Amaryllis Fox was in her graduate studies at Georgetown’s School of Foreign Service when she was recruited to work for the CIA. This memoir tells the story of her ten years working as a spy under non-official cover with the CIA.
This book was interesting. The book begins as Amaryllis Fox narrates a mission in Pakistan that ends with a cliffhanger. She then describes her life, starting at age 7, and continues through her university years at Oxford and Georgetown, and finally working for the CIA. We don’t return to that first mission in Pakistan until the book is nearly over.
The description of this book made me think we would hear all about spy stuff and espionage but Fox doesn’t really go into much detail about anything. We get a basic overview of her training and the undercover part of the book mainly focuses on just one mission that Fox worked on that lasted for years. I would suspect that she worked on many more missions but everything is kind of just glossed over. There will be a sentence here or there about how she had to travel to another country to meet with someone but that’s about it.
Additionally, the whole last third of the book Fox and her then-husband are stationed in China but I couldn’t really tell you what they did there because Fox doesn’t go into details. I understand that she must have worked on a lot of assignments that are classified, so she was unable to tell us many specifics. However, I also was surprised at how in detail parts of the book were surrounding the few missions that she does tell us about.
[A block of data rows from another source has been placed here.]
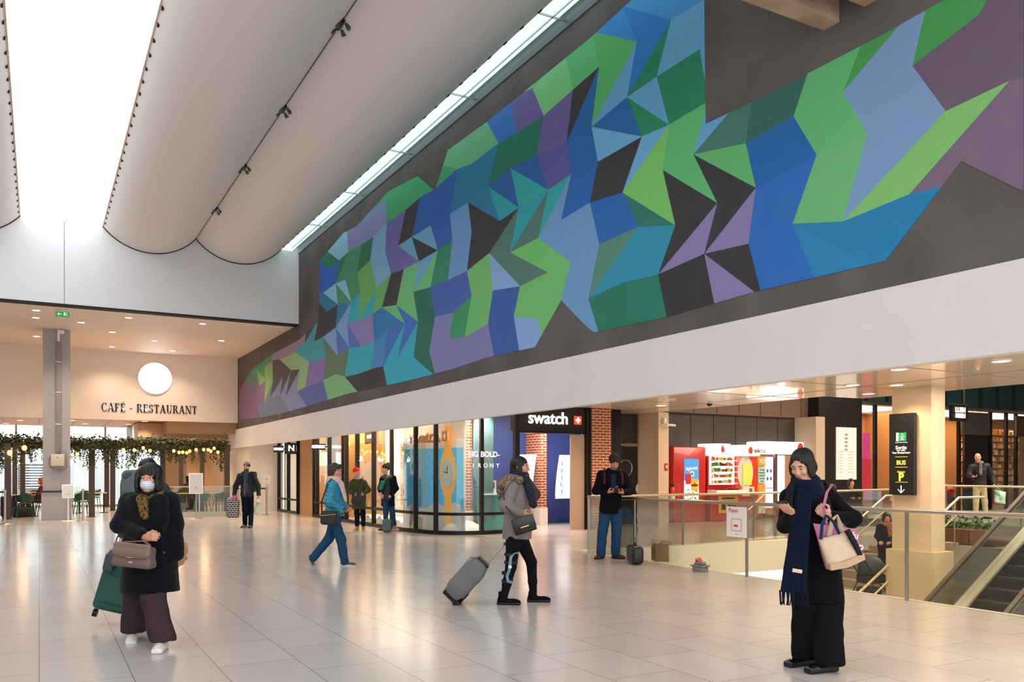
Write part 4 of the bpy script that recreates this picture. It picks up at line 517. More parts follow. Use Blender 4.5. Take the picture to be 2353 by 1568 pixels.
wf = MB(); wf.prism([(.225 * math.cos(a * .2618), 1.48 + .36 * math.sin(a * .2618)) for a in range(24)], .02, .03, 0, om); wf.build('watch_face', mat('watch_face', '#e9eef0', .4, noise=(11, '#b4d6e6', .7)), t)
hn = MB(); hn.prism([(-.01, 1.48), (.01, 1.48), (.01, 1.66), (-.01, 1.66)], .03, .035, 0, om); hn.prism([(0, 1.47), (0, 1.49), (.12, 1.53), (.12, 1.51)], .03, .035, 0, om); hn.build('watch_hands', blk_sign, t)
wl = mat('warm_letter', '#c07a48', .5)
# lit lettering inside the window
g = thing('shop_lettering', 'raised tan lettering with a cross tile above the blue poster', 'lettering', (8.42, 19.25, 2.38))
text('lettering', 'swatch', .44, wl, g, place((0, .18, 0), (.28, -1, 0), (-1, -.28, 0)), ext=.02, off=.008)
q = MB(); q.box(-.02, .02, -.1, .1, -.12, .12); q.build('cross_tile', wl, g, loc=(.2, -.62, .0), rz=16)
q = MB(); q.box(-.03, -.02, -.02, .02, -.07, .07, 0); q.box(-.03, -.02, -.06, .06, -.02, .02, 0); q.build('cross', snowwhite, g, loc=(.2, -.62, 0), rz=16)
g = thing('shop_lettering', 'tan lettering mounted on the brick behind the navy coat', 'lettering', (8.95, 20.6, 2.72))
text('lettering', 'swatch', .34, wl, g, place((0, 0, 0), (0, -1, 0), (-1, 0, 0)), ext=.015, off=.005)
g = thing('shop_lettering', 'small dark script lettering on the pale brick', 'lettering', (8.93, 21.9, 2.2))
text('lettering', 'The', .15, mat('ink_brown', '#4a3020', .5), g, place((0, -.05, .17), (0, -1, .1), (-1, 0, 0)), ext=.004)
text('lettering', 'Simpsons', .19, MATS['ink_brown'], g, place((0, 0, 0), (0, -1, .12), (-1, 0, 0)), ext=.004)
t = thing('shop_sign', 'brown square sign with small white lettering near the window top', 'sign', (8.35, 23.1, 2.55))
BX('panel', mat('sign_brown', '#6d5642', .5), -.03, .03, -.5, .5, -.22, .22, parent=t)
text('lettering', 'swatch', .2, glow_white, t, place((-.035, 0, 0), (0, -1, 0), (-1, 0, 0)), off=.004)
# snow drift along the window floor
q = MB(); P = []
for i in range(40): P.append((i * .105, .12 + .09 * abs(math.sin(i * .7)) + .06 * math.sin(i * .31) ** 2))
q.prism([(0, 0)] + P + [(4.1, 0)], 0, .35, 0, Matrix(((0, 0, 1, 8.3), (1, 0, 0, 19.7), (0, 1, 0, .02), (0, 0, 0, 1))))
tag(q.build('artificial_snow', snowwhite), 'white fake snow heaped along the shop window floor', 'decoration')
q = MB(); q.sph((9.15, 18.75, 0.02), (.55, .3, .3), 20); tag(q.build('artificial_snow', snowwhite), 'white snow mound at the foot of the curved window', 'decoration')
# display box with a mug print
t = thing('display_box', 'small white display box on the counter behind the curved glass', 'box', (9.95, 18.7, .98))
BX('body', snowwhite, -.12, .12, 0, .1, 0, .32, parent=t); BX('print', blk_sign, -.07, .07, -.004, 0, .12, .26, parent=t)
t = thing('display_counter', 'white topped counter with teal front inside the curved window', 'counter', (9.75, 18.9, 0))
BX('top', snowwhite, -.1, 1.2, -.3, .25, .93, .97, parent=t); BX('body', mat('teal_counter', '#5fb0b4', .4), 0, 1.1, -.05, .2, .0, .93, parent=t)

# pillar of mirror-dark glass left of the doorway and the doorway itself
t = thing('shop_sign', 'black fascia sign with large white lettering and a red cross tile', 'sign', (11.5, 18.3, 2.85))
BX('panel', blk_sign, -1.1, 1.1, 0, .25, -.3, .42, parent=t)
text('lettering', 'swatch', .44, glow_white, t, place((-.13, -.012, .03), (1, 0, 0), (0, -1, 0)), off=.003, ext=.012, sx=.98)
BX('red_tile', mat('tile_red', '#e23a1c', .4, emit='#e23a1c', estr=.7), .66, .88, -.02, 0, -.1, .12, parent=t)
q = MB(); q.box(.75, .79, -.03, -.02, -.06, .08); q.box(.70, .84, -.03, -.02, -.01, .03); q.build('white_cross', glow_white, t)
t = thing('shop_doorway', 'open black-framed doorway under the large white-lettered sign', 'doorway', (11.5, 18.3, 0))
BX('jamb', black_metal, -1.12, -1.0, -.05, .1, 0, 2.55, parent=t); BX('jamb', black_metal, 1.02, 1.12, -.05, .1, 0, 3.2, parent=t)
BX('header', black_metal, -1.12, 1.12, -.03, .1, 2.5, 2.56, parent=t)
BX('door_leaf', mat('doorleaf', '#b59a86', .4), .58, 1.0, .02, .08, 0, 2.48, parent=t)
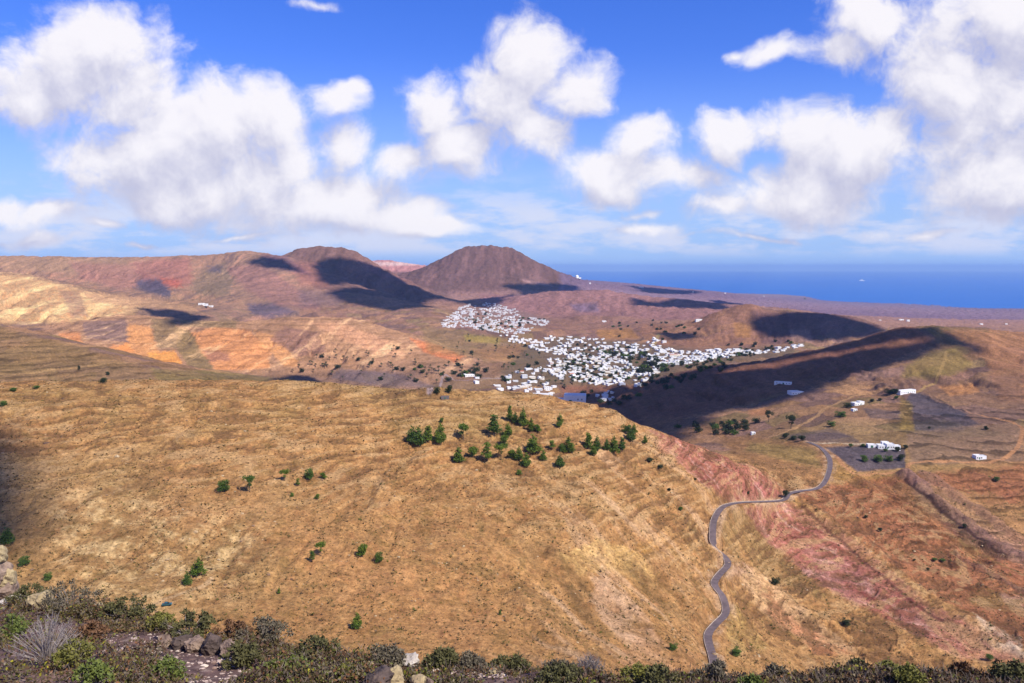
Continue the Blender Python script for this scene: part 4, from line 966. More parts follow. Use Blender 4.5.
def conif(kind, seed):
    """unit tree: 1 m high"""
    rs = np.random.RandomState(seed); bl = []
    if kind == 'cone':
        z = .2
        while z < .97:
            w = .25 * (1 - z) ** .75 + .03; k = max(1, int(6 * w / .2))
            for j in range(k): a = rs.uniform(0, 6.28); q = w * rs.uniform(.2, .85); bl.append((q * math.cos(a), q * math.sin(a), z + rs.uniform(-.03, .03), w * rs.uniform(.4, .62)))
            z += .085
        n, s = 1500, .036
    elif kind == 'spire':
        z = .22
        while z < .97:
            w = .15 * (1 - z) ** .6 + .025
            if rs.rand() < .86:
                for j in range(3): a = rs.uniform(0, 6.28); q = w * rs.uniform(.3, .9); bl.append((q * math.cos(a), q * math.sin(a), z + rs.uniform(-.02, .02), w * rs.uniform(.45, .7)))
            z += .07
        n, s = 1200, .032
    elif kind == 'round':
        for j in range(16): a = rs.uniform(0, 6.28); q = rs.uniform(0, .3); bl.append((q * math.cos(a), q * math.sin(a), .52 + rs.uniform(-.26, .26), rs.uniform(.13, .22)))
        n, s = 1500, .045
    elif kind == 'umbrella':
        for j in range(14): a = rs.uniform(0, 6.28); q = rs.uniform(0, .32); bl.append((q * math.cos(a), q * math.sin(a), .76 + rs.uniform(-.1, .12), rs.uniform(.10, .16)))
        for j in range(3): a = rs.uniform(0, 6.28); bl.append((.12 * math.cos(a), .12 * math.sin(a), .45, .09))
        n, s = 1200, .042
    else:  # straggly
        for j in range(9): a = rs.uniform(0, 6.28); z = rs.uniform(.25, .92); q = rs.uniform(.02, .2) * (1.15 - z); bl.append((q * math.cos(a), q * math.sin(a), z, rs.uniform(.07, .13)))
        n, s = 800, .036
    return bl, n, s, rs
def tree_protos():
    for kind in ('cone', 'spire', 'round', 'umbrella', 'straggly'):
        for sd in range(3):
            bl, n, s, rs = conif(kind, 100 + sd * 7 + len(kind))
            m = PINE if (sd != 1) else PINE2
            PROTO[kind, sd] = (leaf_mesh('crown', bl, s, n, rs, m), trunk_mesh(.95 if kind in ('cone', 'spire', 'straggly') else .7, .028, rs, 6, .12))
tree_protos()
def pine(px, py, hp, kind, label, wide=1., seed=None, name='pine_tree', group='pines on the near hillside', cat='pine tree', ymin=60, crownmat=None):
    p = pick(px, py, ymin); H = hp * p[1] / F_PX * 1.06; sd = rnd.randrange(3) if seed is None else seed
    cr, tr = PROTO[kind, sd]
    if crownmat: cr = cr.copy(); cr.materials[0] = crownmat
    e = bpy.data.objects.new(name, None); C.objects.link(e); e.location = p - np.array([0, 0, .1]); e.rotation_euler.z = rnd.uniform(0, 6.28); e.scale = (H * wide, H * wide, H)
    tag(e, label, cat, group)
    for nm, me in (('crown', cr), ('trunk', tr)):
        o = bpy.data.objects.new(nm, me); C.objects.link(o); o.parent = e
    return e
PINES = [
 (412,442,17,'cone',1.3,'leftmost pine of the dense clump at the left of the hillside grove'), (419,446,21,'cone',1.15,'front pine of the dense clump at the left of the grove'), (428,442,18,'spire',1.3,'slim pine in the middle of the dense left clump'),
 (440,443,21,'cone',1.05,'broad pine at the right end of the dense left clump'), (442,423,6,'round',.9,'tiny pine just above the dense left clump'), (463,440,17,'umbrella',1.,'round-headed pine on a bare trunk right of the dense clump'),
 (494,436,24,'spire',1.35,'tall loose pine standing alone uphill of the grove centre'), (510,422,18,'spire',1.,'narrow pine at the left of the topmost row'), (515,423,12,'cone',1.1,'short pine second in the topmost row'), (523,426,19,'cone',.95,'tallest pine of the topmost row'), (531,431,14,'cone',.95,'last pine at the lower end of the topmost row'),
 (538,432,9,'round',1.1,'small ball-shaped pine right of the topmost row'), (508,437,15,'cone',1.15,'thin pine just below the topmost row'), (505,445,11,'round',1.,'squat pine touching the thin one below the topmost row'),
 (458,462,16,'cone',1.3,'bushy pine below the round-headed one'), (473,457,12,'round',1.15,'low round pine left of the straggly one'), (487,461,19,'straggly',1.4,'straggly pine with a leaning lower branch'), (501,460,17,'umbrella',.95,'two-tiered pine right of the straggly one'),
 (512,458,10,'round',1.2,'left pine of the dark lower trio'), (519,461,15,'cone',1.1,'middle pine of the dark lower trio'), (526,466,14,'cone',1.3,'lowest pine of the dark lower trio'), (519,475,6,'round',1.2,'small ball pine alone below the dark trio'),
 (533,452,18,'cone',1.5,'wide triangular pine in the centre of the grove'), (543,460,11,'cone',1.2,'small cone pine under the wide triangular one'), (552,450,11,'straggly',1.4,'pale loose pine right of the wide triangular one'), (560,467,13,'cone',1.4,'dark pine at the lower right below the pale loose one'),
 (562,452,10,'round',1.1,'short pine leaning on the tall one right of centre'), (569,453,17,'cone',1.1,'full pine right of centre beside a short one'), (560,427,15,'cone',.95,'single upright pine high above the grove centre'),
 (588,449,18,'spire',1.4,'tall left pine of the pair in the right half of the grove'), (593,456,13,'cone',1.1,'low pine at the foot of the tall pair'), (597,451,16,'cone',1.,'right pine of the tall pair'), (607,450,12,'cone',1.2,'left pine of the wide right clump'), (614,454,19,'cone',1.05,'right pine of the wide right clump'),
 (622,450,14,'spire',1.3,'slim pine right of the wide right clump'), (626,433,10,'round',1.1,'upper pine of the three near the crest at right'), (631,441,15,'cone',1.2,'lower pine of the three near the crest at right'), (634,433,10,'cone',1.1,'rear pine of the three near the crest at right'), (645,444,10,'cone',1.,'last small pine before the red scar'),
 (222.5,492,14,'round',1.,'round pine at the left of the mid-slope line'), (250,492,17,'umbrella',.8,'pine on a tall bare trunk second from the left of the mid-slope line'), (285,481,12,'umbrella',.85,'pine with a dark shadow in the middle of the mid-slope line'), (298,486,8,'straggly',1.3,'little pine between two larger ones of the mid-slope line'), (309,480,13,'round',.9,'round pine near the right of the mid-slope line'),
 (323.5,479,8,'round',1.05,'small round pine ending the mid-slope line'), (292,497,5,'round',1.,'tiny bush-like pine below the mid-slope line, left'), (317,499,6,'round',1.1,'tiny bush-like pine below the mid-slope line, right'),
 (321,556,15,'umbrella',.75,'double-headed pine alone low on the slope'), (312,562,12,'straggly',1.2,'small leaning pine in the shade of the double-headed one'), (362,557,16,'round',.95,'left pine of the pair low on the slope'), (378,563,13,'round',.8,'right pine of the pair low on the slope'), (279,594,7,'spire',1.3,'tiny upright sapling below the lone pines'),
 (199,575,19,'cone',1.3,'large pine above the car on the lower left slope'), (187,585,15,'cone',1.1,'smaller pine leaning against the large one above the car'), (357,628,17,'cone',1.1,'lowest pine on the slope just above the foreground scrub'), (7,544,18,'cone',1.4,'dark pine at the left edge behind the rock outcrop')]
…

Honestly, I thought the part in the book that covered her gap year adventures in Asia when she smuggled out an interview with a political figure was much more interesting than any of her CIA escapades. Again, I think it was because there was much more detail in that story than in any of her missions with the CIA.
This book is fairly short, less than 250 pages. In my opinion, it was entertaining but suffered from a lack of depth which left me a bit disappointed.